[Begin DATASET EXCERPT]

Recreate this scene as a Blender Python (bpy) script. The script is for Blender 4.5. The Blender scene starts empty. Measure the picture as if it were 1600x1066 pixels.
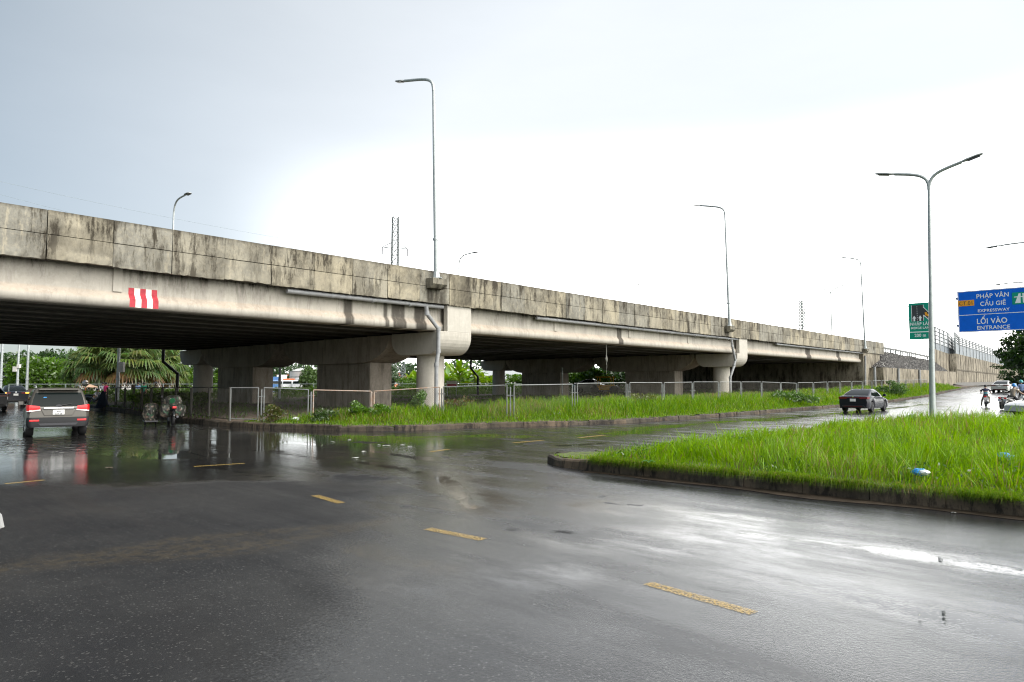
import bpy, bmesh, math, random
import numpy as np
from mathutils import Vector, Matrix, Euler

scene = bpy.context.scene
COL = scene.collection
RNG = np.random.default_rng(7)
random.seed(7)
PI = math.pi

# ------------------------------------------------------------------ camera, sky, sun, exposure
FPX = 1066.67
PITCH = math.atan(66 / FPX)
CAM_H = 1.8
cam = bpy.data.cameras.new("camera")
cam.lens = 24.0
cam.sensor_width = 36.0
cam.clip_end = 4000
cam.clip_start = 0.05
cam_o = bpy.data.objects.new("camera", cam)
COL.objects.link(cam_o)
cam_o.location = (0, 0, CAM_H)
cam_o.rotation_euler = (PI / 2 + PITCH, 0, 0)
scene.camera = cam_o

scene.view_settings.view_transform = 'Standard'
scene.view_settings.look = 'None'
scene.view_settings.gamma = 1
scene.view_settings.exposure = 0.0
scene.cycles.max_bounces = 8
scene.cycles.diffuse_bounces = 3
scene.cycles.glossy_bounces = 4
scene.cycles.transparent_max_bounces = 12
scene.cycles.sample_clamp_indirect = 6
scene.cycles.use_denoising = True
scene.cycles.filter_width = 1.15

SUN_EL, SUN_AZ = math.radians(46), math.radians(105)     # azimuth clockwise from the view direction


def azel(az, el):
    az, el = math.radians(az), math.radians(el)
    return (math.sin(az) * math.cos(el), math.cos(az) * math.cos(el), math.sin(el))


def make_world():
    w = bpy.data.worlds.new("World")
    scene.world = w
    w.use_nodes = True
    nt = w.node_tree
    N, L = nt.nodes, nt.links
    N.clear()
    out = N.new('ShaderNodeOutputWorld')
    add = N.new('ShaderNodeAddShader')
    bg1 = N.new('ShaderNodeBackground')
    bg2 = N.new('ShaderNodeBackground')
    sky = N.new('ShaderNodeTexSky')
    sky.sky_type = 'NISHITA'
    sky.sun_disc = False
    sky.sun_elevation = SUN_EL
    sky.sun_rotation = SUN_AZ
    L.new(sky.outputs[0], bg1.inputs[0])
    bg1.inputs[1].default_value = 0.05
    tc = N.new('ShaderNodeTexCoord')
    # soft cloud structure warps the direction a little
    noi = N.new('ShaderNodeTexNoise')
    noi.inputs['Scale'].default_value = 1.6
    noi.inputs['Detail'].default_value = 4
    mp = N.new('ShaderNodeMapping')
    mp.inputs['Scale'].default_value = (1, 1, 2.2)
    L.new(tc.outputs['Generated'], mp.inputs[0])
    L.new(mp.outputs[0], noi.inputs['Vector'])

    def lobe(az, el, lo_deg, hi_deg, power, flat=1.0):
        """bright patch round a direction; flat > 1 squashes it towards the horizon"""
        b_ = Vector(azel(az, el))
        b_.z *= flat
        b_.normalize()
        sc = N.new('ShaderNodeVectorMath')
        sc.operation = 'MULTIPLY'
        L.new(tc.outputs['Generated'], sc.inputs[0])
        sc.inputs[1].default_value = (1, 1, flat)
        nm = N.new('ShaderNodeVectorMath')
        nm.operation = 'NORMALIZE'
        L.new(sc.outputs[0], nm.inputs[0])
        d = N.new('ShaderNodeVectorMath')
        d.operation = 'DOT_PRODUCT'
        L.new(nm.outputs[0], d.inputs[0])
        d.inputs[1].default_value = b_
        a = N.new('ShaderNodeMath')
        a.operation = 'ARCCOSINE'
        L.new(d.outputs['Value'], a.inputs[0])
        wob = N.new('ShaderNodeMath')
        wob.operation = 'MULTIPLY_ADD'
        L.new(noi.outputs[0], wob.inputs[0])
        wob.inputs[1].default_value = -0.16
        L.new(a.outputs[0], wob.inputs[2])
        m = N.new('ShaderNodeMapRange')
        m.interpolation_type = 'LINEAR'
        L.new(wob.outputs[0], m.inputs[0])
        m.inputs[1].default_value = math.radians(lo_deg) - .08
        m.inputs[2].default_value = math.radians(hi_deg) - .08
        m.inputs[3].default_value = 1
        m.inputs[4].default_value = 0
        p = N.new('ShaderNodeMath')
        p.operation = 'POWER'
        L.new(m.outputs[0], p.inputs[0])
        p.inputs[1].default_value = power
        return p.outputs[0]

    base = N.new('ShaderNodeRGB')
    base.outputs[0].default_value = (0.085, 0.14, 0.17, 1)
    cur = base.outputs[0]
    for (az, el, lo, hi, pw, fl, colr) in (
            (16, 12, 22, 66, .85, 1.2, (0.77, 0.735, 0.70)),    # pale band round it
            (122, 36, 10, 66, 1.0, 1.0, (6.0, 5.8, 5.45)),    # bright thin cloud behind the camera's right shoulder
    ):
        f = lobe(az, el, lo, hi, pw, fl)
        mu = N.new('ShaderNodeMixRGB')
        mu.blend_type = 'ADD'
        L.new(f, mu.inputs[0])
        L.new(cur, mu.inputs[1])
        mu.inputs[2].default_value = (*colr, 1)
        cur = mu.outputs[0]
    # low bright break under the cloud, ahead and to the right: strong up to about 14 degrees, gone by 25
    sep = N.new('ShaderNodeSeparateXYZ')
    L.new(tc.outputs['Generated'], sep.inputs[0])
    zz = N.new('ShaderNodeMath')
    zz.operation = 'MULTIPLY_ADD'
    L.new(noi.outputs[0], zz.inputs[0])
    zz.inputs[1].default_value = .06
    L.new(sep.outputs[2], zz.inputs[2])
    ev = N.new('ShaderNodeMapRange')
    ev.interpolation_type = 'SMOOTHSTEP'
    L.new(zz.outputs[0], ev.inputs[0])
    for i, v in enumerate((.10, .40, 1, 0)):
        ev.inputs[i + 1].default_value = v
    flat = N.new('ShaderNodeVectorMath')
    flat.operation = 'MULTIPLY'
    L.new(tc.outputs['Generated'], flat.inputs[0])
    flat.inputs[1].default_value = (1, 1, 0)
    fn = N.new('ShaderNodeVectorMath')
    fn.operation = 'NORMALIZE'
    L.new(flat.outputs[0], fn.inputs[0])
    dt = N.new('ShaderNodeVectorMath')
    dt.operation = 'DOT_PRODUCT'
    L.new(fn.outputs[0], dt.inputs[0])
    dt.inputs[1].default_value = azel(24, 0)
    av = N.new('ShaderNodeMapRange')
    av.interpolation_type = 'SMOOTHSTEP'
    L.new(dt.outputs['Value'], av.inputs[0])
    for i, v in enumerate((.66, .995, 0, 1)):
        av.inputs[i + 1].default_value = v
    pr = N.new('ShaderNodeMath')
    pr.operation = 'MULTIPLY'
    L.new(ev.outputs[0], pr.inputs[0])
    L.new(av.outputs[0], pr.inputs[1])
    gl_ = N.new('ShaderNodeMixRGB')
    gl_.blend_type = 'ADD'
    L.new(pr.outputs[0], gl_.inputs[0])
    L.new(cur, gl_.inputs[1])
    gl_.inputs[2].default_value = (4.6, 4.5, 4.35, 1)
    cur = gl_.outputs[0]
    # faint cloud layers
    n2 = N.new('ShaderNodeTexNoise')
    n2.inputs['Scale'].default_value = 2.4
    n2.inputs['Detail'].default_value = 7
    n2.inputs['Roughness'].default_value = .6
    m2 = N.new('ShaderNodeMapping')
    m2.inputs['Scale'].default_value = (1, 1, 3.5)
    m2.inputs['Rotation'].default_value = (.25, .15, 0)
    L.new(tc.outputs['Generated'], m2.inputs[0])
    L.new(m2.outputs[0], n2.inputs['Vector'])
    r2 = N.new('ShaderNodeMapRange')
    L.new(n2.outputs[0], r2.inputs[0])
    for i, v in enumerate((.3, .7, .97, 1.03)):
        r2.inputs[i + 1].default_value = v
    mc = N.new('ShaderNodeVectorMath')
    mc.operation = 'SCALE'
    L.new(cur, mc.inputs[0])
    L.new(r2.outputs[0], mc.inputs['Scale'])
    cur = mc.outputs[0]
    L.new(cur, bg2.inputs[0])
    bg2.inputs[1].default_value = 1.0
    L.new(bg1.outputs[0], add.inputs[0])
    L.new(bg2.outputs[0], add.inputs[1])
    L.new(add.outputs[0], out.inputs[0])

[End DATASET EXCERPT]

From the first line of the material down to the line containing "scene.camera = cam_o", inclusive, return each line exactly, skipping any picture.

Recreate this scene as a Blender Python (bpy) script. The script is for Blender 4.5. The Blender scene starts empty. Measure the picture as if it were 1600x1066 pixels.
import bpy, bmesh, math, random
import numpy as np
from mathutils import Vector, Matrix, Euler

scene = bpy.context.scene
COL = scene.collection
RNG = np.random.default_rng(7)
random.seed(7)
PI = math.pi

# ------------------------------------------------------------------ camera, sky, sun, exposure
FPX = 1066.67
PITCH = math.atan(66 / FPX)
CAM_H = 1.8
cam = bpy.data.cameras.new("camera")
cam.lens = 24.0
cam.sensor_width = 36.0
cam.clip_end = 4000
cam.clip_start = 0.05
cam_o = bpy.data.objects.new("camera", cam)
COL.objects.link(cam_o)
cam_o.location = (0, 0, CAM_H)
cam_o.rotation_euler = (PI / 2 + PITCH, 0, 0)
scene.camera = cam_o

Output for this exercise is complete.